Pilar Parcerisas, autora de Duchamp en España, se mueve en la mismísima paradoja que sostuvo la vida de Duchamp. Por una parte habla de él, apuntando sus palabras, como aquellas tan repetidas de considerarse no más que „un agente respirador“, de no estar „nada interesado en el arte“, de querer ser „un tipo clandestino, como el artista de mañana“, un hombre que emplea ese tiempo que dará un reloj visto de perfil, esto es, un tiempo sin tiempo, que, y relacionado con esta idea de timelessness, le confiere la calidad, y la cualidad, del „aristócrata anarquista“, o del „hombre manierista“, o del „dandy cerebral“, que para el caso, viene a ser lo mismo. El se construye así, como un artistocrata zambullido en un permanente loisir, y Parcerisas, como buena historiadora a la zaga del genio, se lo cree a pies juntillas. Así nos lo muestra con sombrilla, como un hombre que se pasa el tiempo jugando al ajedrez y bajo su propia, y transportable, sombra: „Permanezco en la sombra. Es maravilloso. Todo el mundo, por el contrario, toma el sol para broncearse; es algo que me horroriza“. Lo que le horroriza no es el sol, claro está, sino todo el mundo, los otros, los demás, los vulgares disfrutones satisfechos y fácilmente contentables. La curiosidad es que casi todo el libro, y casi toda la vida de Duchamp, está salpicada de obras acabadas, firmadas y preservadas con sumo esmero y cuidado. En particular Pilar Parcerisas se centra en la última gran obra de Duchamp, Étant donnés que lee, sin explicarlo demasiado, todo sea dicho, como „la gran obra“ que resuelve el gran problema de la teatralidad del arte y del lugar del espectador, cómo lo resuelve y porqué es tan grande obra no queda nada claro, ya que, si recordamos, para Duchamp no había obra alguna que no fuese de domingo y lo único que importaban eran los „gestos“ de todos los días, como dicen en la publicidad de ahorro energético.
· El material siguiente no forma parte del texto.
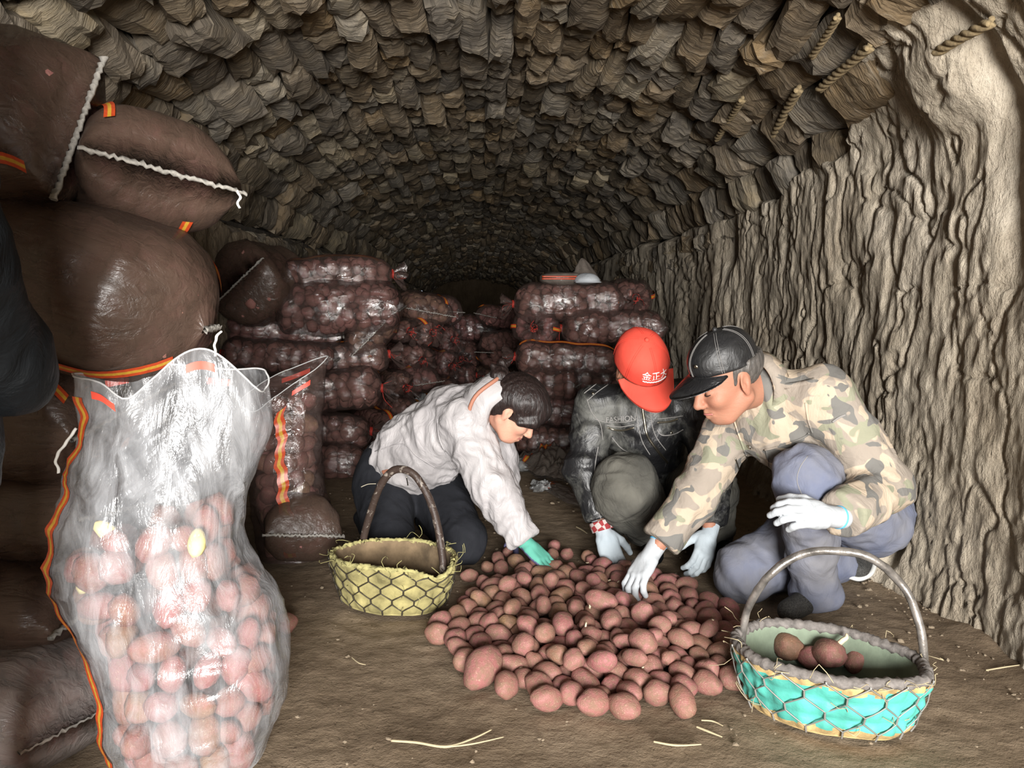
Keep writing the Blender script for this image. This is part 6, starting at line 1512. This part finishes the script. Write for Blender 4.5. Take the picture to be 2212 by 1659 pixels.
straw([(2130, 1448), (2165, 1442), (2205, 1436)], .002, 'straw stalk at the foot of the right wall')
straw([(1950, 1262), (1985, 1258), (2020, 1262)], .002, 'straw stalk between the kneeling man and the right wall')
def clods():
    r = np.random.default_rng(4); V0, F0 = ico(1); VV = []; FF = []; b = 0
    for k in range(620):
        if k < 220: x, y = 1.55 - abs(r.normal(0, .14)), r.uniform(1.8, 3.6)
        else: x, y = r.uniform(-1.0, 1.5), r.uniform(1.5, 4.6)
        s = abs(r.normal(0, .0024)) + .0016
        q = V0 * np.array([s * r.uniform(.8, 1.5), s, s * .7]) * (1 + .25 * r.normal(size=(len(V0), 1))); VV.append(q + np.array([x, y, s * .35])); FF.append(F0 + b); b += len(q)
    o = link('dirt_crumbs', mk_mesh('dirt_crumbs', np.concatenate(VV), np.concatenate(FF), False), plain('dirt_crumb', (.21, .165, .115), .95), None); o['kind'] = 'stuff'; o['label'] = 'crumbs of dry mud scattered over the dirt floor'
clods()
def empty_sack(pxq, z0, amp, label, mat, seed, stripe=None, tall=0.0, cat='sack'):
    """crumpled empty film lying on the floor; pxq = four photo pixels of its corners"""
    n = 40; q = [V3(G(a, b, 0.0)) for a, b in pxq]; u = np.linspace(0, 1, n); A, B = np.meshgrid(u, u, indexing='ij')
    p = (q[0] * ((1 - A) * (1 - B))[..., None] + q[1] * (A * (1 - B))[..., None] + q[2] * (A * B)[..., None] + q[3] * ((1 - A) * B)[..., None])
    w = np.stack([A * 3.2, B * 3.2, 0 * A + seed], -1); h = ridged(w, 3, seed) * .5 + .5
    ed = np.minimum(np.minimum(A, 1 - A), np.minimum(B, 1 - B)); dome = np.clip(ed * 5, 0, 1)
    p[..., 2] += z0 + amp * (.25 + .75 * dome) * (h + .4 * fbm(w * 3, 3, seed)).clip(.05) + tall * np.sin(np.pi * A) * np.sin(np.pi * B)
    p[..., :2] += .03 * np.stack([fbm(w * 2, 2, seed + 1), fbm(w * 2, 2, seed + 2)], -1)
    org = p.reshape(-1, 3).mean(0); org[2] = 0
    bot = p.copy(); bot[..., 2] = z0 + .002
    root = thing('empty_sack', label, cat, tuple(org), None, 'empty sacks lying about')
    V = np.concatenate([p.reshape(-1, 3), bot.reshape(-1, 3)]) - org; F = grid_faces(n, n)
    link('film', mk_mesh('film', V, np.concatenate([F, F[:, ::-1] + n * n])), mat, root)
    if stripe is not None:
        j = int(stripe * (n - 1)); vv = np.stack([p[:, j], p[:, j + 1], p[:, j + 2], p[:, j + 3] if j + 3 < n else p[:, j + 2]], 1) - org + np.array([0, 0, .004])
        me = mk_mesh('stripe', vv.reshape(-1, 3), grid_faces(n, 4)); me.materials.append(M_RED); me.materials.append(M_YEL); me.polygons.foreach_set('material_index', np.tile(np.array([0, 1, 0], np.int32), n - 1)); link('stripe', me, None, root)
M_FILM_OLD = mat_film('film_old', (.16, .135, .115), .62, .9, .24, (14, 14, 14), .8, .7, .012)
M_FILM_CR = mat_film('film_crumpled_clear', (.45, .46, .46), .25, .65, .16, (20, 20, 20), .9, .8, .010)
empty_sack([(1105, 1000), (1190, 960), (1262, 1005), (1168, 1040)], .006, .10, 'dark crumpled empty sack with an orange stripe on the floor behind the heap', M_FILM_OLD, 3, .35)
empty_sack([(1055, 1022), (1080, 985), (1150, 995), (1145, 1022)], .004, .06, 'clear crumpled empty sack beside the pale jacket sleeve', M_FILM_CR, 4)
empty_sack([(1172, 1034), (1210, 985), (1262, 1000), (1262, 1050)], .005, .07, 'dull empty sack right behind the arm of the leather jacket', M_FILM_OLD, 5)
empty_sack([(1160, 1052), (1190, 1040), (1270, 1075), (1268, 1110)], .003, .015, 'flat brown empty sack with a stripe on the floor left of the leather sleeve', M_FILM_OLD, 6, .1)
empty_sack([(1148, 1066), (1152, 1045), (1186, 1045), (1188, 1062)], .003, .035, 'small scrap of clear crumpled film on the bare floor', M_FILM_CR, 7)
empty_sack([(1125, 985), (1150, 930), (1230, 930), (1240, 985)], .004, .14, 'heap of dark empty sacks in front of the far right stack', M_FILM_OLD, 8)
empty_sack([(868, 985), (880, 940), (945, 945), (930, 990)], .05, .20, 'pale folded empty sacks behind the back of the pale jacket', M_FILM_CR, 9, None, .16)
def flat_pack(box, Y, label, mat, seed, th, name='folded_sack', cat='sack'):
    x0, x1, y0, y1 = box; c = P((x0 + x1) / 2, y1, Y); w = (x1 - x0) * Y / FPX; h = (y1 - y0) * Y / FPX
    v, f = ico(4); k = np.sign(v) * np.abs(v) ** .7; V = k * np.array([w / 2, .13, h / 2]) + np.array([0, 0, h / 2]); V = V + .012 * np.stack([fbm(V * 14, 3, seed), fbm(V * 14, 3, seed + 1), fbm(V * 14, 3, seed + 2)], -1) * th
    root = thing(name, label, cat, c); link('film', mk_mesh('film', V, f), mat, root)
    return root, w, h
rt, w_, h_ = flat_pack((1166, 1254, 588, 616), 5.55, 'flat folded sack with orange stripes on top of the far right stack', M_FILM_OLD, 3, 1)
for zz in (.45, .62):
    v, f = tube_vf(np.array([(-w_ * .48, -.135, h_ * zz), (0, -.142, h_ * zz), (w_ * .48, -.135, h_ * zz)]), .006, 5, 16); link('stripe', mk_mesh('stripe', v, f), M_RED, rt)
def pyramid():
    c = P(1266, 612, 5.7); n = 22; u = np.linspace(0, 1, n); a = np.linspace(0, 2 * np.pi, 28, endpoint=False); U, A = np.meshgrid(u, a, indexing='ij'); r = (1 - U) ** .8 * .105 * (1 + .12 * np.cos(4 * A)) + .006
    V = np.stack([r * np.cos(A) - .03 * U, r * np.sin(A), U * .18], -1); V = V + .008 * np.stack([fbm(V * 20, 2, 1), fbm(V * 20, 2, 2), fbm(V * 20, 2, 3)], -1)
    rt = thing('potato_sack', 'sack corner sticking up like a peak behind the white cap', 'sack', c); link('film', mk_mesh('film', V.reshape(-1, 3), grid_faces(n, 28, wrap_v=True)), M_FILM_OLD, rt)
pyramid()
def white_cap():
    c = P(1268, 613, 5.42); rt = thing('flat_cap', 'white cloth cap lying on top of the far right stack', 'cap', c); v, f = ico(4); v = v.copy()
    z = np.where(v[:, 2] < 0, v[:, 2] * .25, v[:, 2]); V = np.stack([v[:, 0] * .088, v[:, 1] * .11, z * .058 + .014], -1); V[:, 2] += .006 * fbm(V * 16, 2, 3)
    link('crown', mk_mesh('crown', V, f), M_GLOVE, rt); b = np.linspace(-1.1, 1.1, 20); pts = np.stack([.092 * np.sin(b), -.112 * np.cos(b) - .004, 0 * b + .010], -1); v, f = tube_vf(pts, .010, 8, flat=.5); link('brim', mk_mesh('brim', v, f), M_GLOVE, rt)
white_cap()
lone = tag(link('potato', POT_ME[4], None, None, G(620, 1345, .03), (0, 0, 1), (.95,) * 3), 'lone brownish potato in the shade on the floor beside the clear foreground sack', 'potato')
# twisted straw ropes hanging out of the vault on the right
def on_vault(px, py):
    d = ray(px, py); d = np.array(d) / d.y; y = .8
    while y < 12:
        p = np.array([0, 0, CAM_H]) + d * y; a, zs, b, cx = [float(q) for q in prof_par(y)]
        if ((p[0] - cx) / a) ** 2 + (max(p[2] - zs, 0) / b) ** 2 > 1: break
        y += .02
    n = np.array([-(p[0] - cx) / a ** 2, 0, -max(p[2] - zs, 0) / b ** 2]); n /= np.linalg.norm(n)
    return p, n
def rope(pix, r, label):
    pts = []
    for a, b in pix:
        p, n = on_vault(a, b); pts.append(p + n * .075)
    C = resample(np.array(pts), 60); T, N, B = frames(C); s = np.concatenate([[0], np.cumsum(np.linalg.norm(np.diff(C, axis=0), axis=1))]); L = []
    for k in range(3):
        ph = s / (r * 4.2) * 2 * np.pi / 2 + k * 2.094; L.append(tube_vf(C + (N * np.cos(ph)[:, None] + B * np.sin(ph)[:, None]) * r * .55, r * .62, 7))
    v, f = join_vf(L); c = C[0].copy(); tag(link('straw_rope', mk_mesh('straw_rope', v - c, f), plain('old_straw_rope', (.22, .165, .09), .95, 60, .4, .7), None, tuple(c)), label, 'rope', 'straw ropes caught between the vault stones')
rope([(1835, -8), (1812, 32), (1778, 84)], .013, 'twisted straw rope at the top edge of the picture among the right vault stones')
rope([(1910, 62), (1856, 108), (1797, 160)], .016, 'twisted straw rope left of the big mud boss, second from the top')
rope([(2186, 6), (2104, 50), (2040, 92)], .015, 'twisted straw rope running out above the big mud boss')
rope([(1750, 160), (1722, 212), (1697, 268)], .018, 'thick twisted straw rope hanging lowest by the mud edge of the vault')
rope([(1622, 184), (1594, 230), (1566, 276)], .016, 'twisted straw rope farthest left among the right vault stones')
Así pues nos queda la duda de si venerar todo el enjambre de noticias en torno a la vida y milagros del gran Marcel Duchamp, lo que implicaría: intentar descifrar el posible enigma que abre el misterioso ensamblaje del Étant donnés; tratar de recordar los alambicados títulos, llenos de „causalidad irónica“, de los varios bocetos preliminares; seguir las pesquisas de las relaciones formales entre la imagen que vemos al asomarnos por los agujeritos del portalón y la historia de la pintura; interpretar eso que se ve, básicamente una mona lisa, esto es, un coño rasurado, como una revisión sexuada de la Gioconda; conocer al tal Puignau que gestionó la localización, compra y envío de la famosa puerta cerca de la cascada de la Caula … o, por el contrario, hacerle caso a Duchamp y pensar que puertas hay por todos lados y que en todas, sin excepción, se puede uno hacer un agujerito y mirar, pues, seguro que encuentra algo fascinante a lo que darle una interpretación tan enrevesada y perifollesca como se le antoje, o como su potencial público tenga a bien agradecer.
Parcerisas es una gran experta, una concienzuda historiadora repleta de datos, y, además, sabe mucho, pero aquello que sabe ¿es lo que realmente importa? ¿no estaremos viendo la obra de Duchamp –y la de tantos y tantos artistas de la vanguardia- como si de planchados, almidonados y alcanforados trajes de domingo se tratara? ¿no deberíamos ser ya –de una vez- capaces de coger lo que nos dan -los modos de hacer, de respirar y de estar divinos- y usarlos todos los días?
O Duchamp era un cantamañanas o el resto del mundo lleva medio siglo cogiendo el rábano por las hojas y poniéndose ciego a comer hojas… o ambas cosas. Piénselo Vd. –si le place- el domingo que viene.